Hacker
In the computer security context, a hacker is someone who seeks and exploits weaknesses in a computer system or computer network.
In the computer security context, a hacker is someone who seeks and exploits weaknesses in a computer system or computer network.
Jonathan James
Jonathan Joseph James was an American
juvenile incarcerated for cyber crime in the
United States. The South Florida native was
15 years old at the time of the first offense
and 16 years old on the date of his sentencing.
James hacked into NASA’s network and
downloaded enough source code
to learn how the International Space Station worked. The total
value of the downloaded assets equaled $1.7 million.
Kevin Mitnick
Kevin David Mitnick (born August 6, 1963) is an American computer security consultant, author and hacker, best known for his high-profile 1995 arrest and later five years in prison for various computer and communications-related crimes.
Mitnick's pursuit, arrest, trial, and sentence along with the associated journalism, books and films were all controversial.
He now runs a security firm named Mitnick Security Consulting, LLC that helps test a company's security strengths, weaknesses, and potential loopholes. He is also the Chief Hacking Officer of the security awareness training company KnowBe4, as well as an active advisory board member at Zimperium, a firm that develops a mobile intrusion prevention system.
Gary McKinnon
Gary McKinnon (born 10 February 1966) is a Scottish systems administrator and hacker who was accused in 2002 of perpetrating the "biggest military computer hack of all time," although McKinnon himself states that he was merely looking for evidence of free energy suppression and a cover-up of UFO activity and other technologies potentially useful to the public. On 16 October 2012, after a series of legal proceedings in Britain, Home Secretary Theresa May withdrew her extradition order to the United States.

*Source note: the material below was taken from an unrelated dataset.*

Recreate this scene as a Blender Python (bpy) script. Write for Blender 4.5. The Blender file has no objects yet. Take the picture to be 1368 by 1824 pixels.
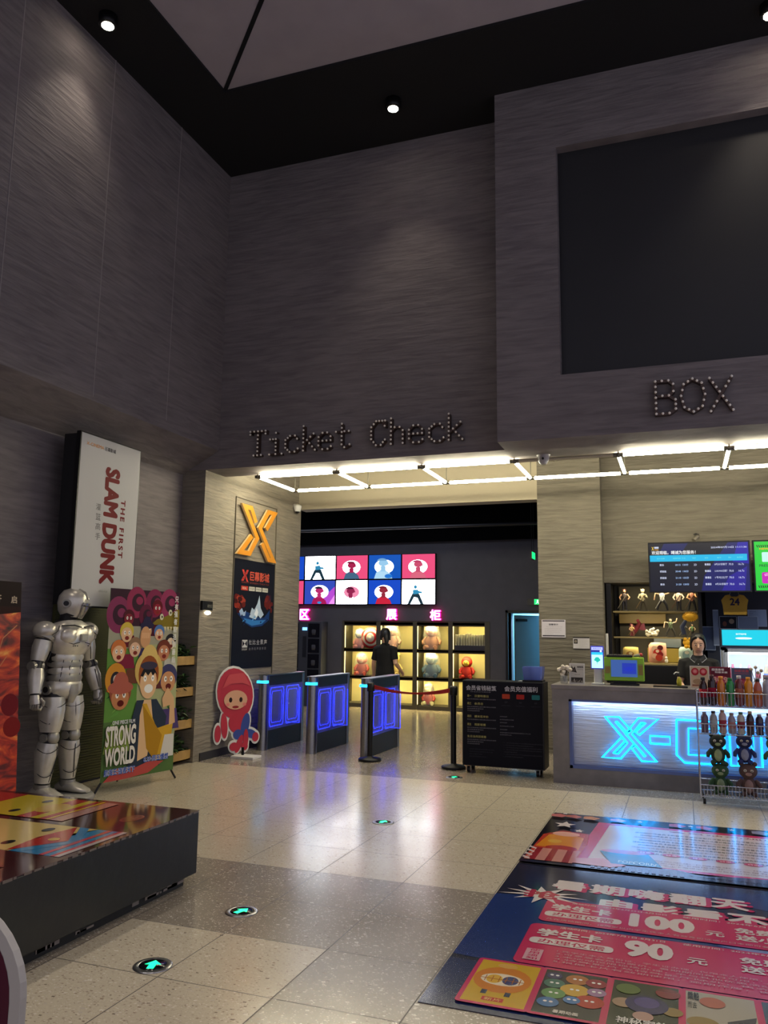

McKinnon was accused of hacking into 97 United States military and NASA computers over a 13-month period between February 2001 and March 2002, at his girlfriend's aunt's house in London, using the name 'Solo'. The US authorities stated he deleted critical files from operating systems, which shut down the United States Army’s Military District of Washington network of 2,000 computers for 24 hours. McKinnon also posted a notice on the military's website: "Your security is crap". After the September 11 attacks in 2001, he deleted weapons logs at the Earle Naval Weapons Station, rendering its network of 300 computers inoperable and paralyzing munitions supply deliveries for the US Navy's Atlantic Fleet.
Kevin Poulsen
Kevin Lee Poulsen (born November 30, 1965) is an American former black hat hacker and a current digital security journalist.He was born in Pasadena, California, on November 30, 1965.
Black Hat hacking
His most notorious hack was a takeover of all of the telephone lines for Los Angeles radio station KIIS-FM, guaranteeing that he would be the 102nd caller and win the prize of a Porsche 944 S2. When the Federal Bureau of Investigation started pursuing Poulsen, he went underground as a fugitive. When he was featured on NBC's Unsolved Mysteries, the show's 1-800 telephone lines mysteriously crashed. He was arrested, and sentenced to five years in a federal penitentiary, as well as banned from using computers or the internet for 3 years after his release. He was the first American to be released from prison with a court sentence that banned him from using computers and the internet after his prison sentence; although Chris Lamprecht was sentenced first with an internet ban on May 5, 1995, Poulsen was released from prison before Lamprecht and began serving his ban sentence earliest.
Albert Gonzalez
Albert Gonzalez (born 1981) is an American computer hacker and computer criminal who is accused of masterminding the combined credit card theft and subsequent reselling of more than 170 million card and ATM numbers from 2005 through 2007—the biggest such fraud in history. Gonzalez and his accomplices used SQL injection to deploy backdoors on several corporate systems in order to launch packet sniffing (specifically, ARP Spoofing) attacks which allowed him to steal computer data from internal corporate networks. During his spree he was said to have thrown himself a $75,000 birthday party and complained about having to count $340,000 by hand after his currency-counting machine broke. Gonzalez stayed at lavish hotels but his formal homes were modest.
Gonzalez had three federal indictments:
May 2008 in New York for the Dave & Busters case (trial schedule September 2009)
May 2008 in Massachusetts for the TJ Maxx case (trial scheduled early 2010)
August 2009 in New Jersey in connection with the Heartland Payment case.
On March 25, 2010, Gonzalez was sentenced to 20 years in federal prison.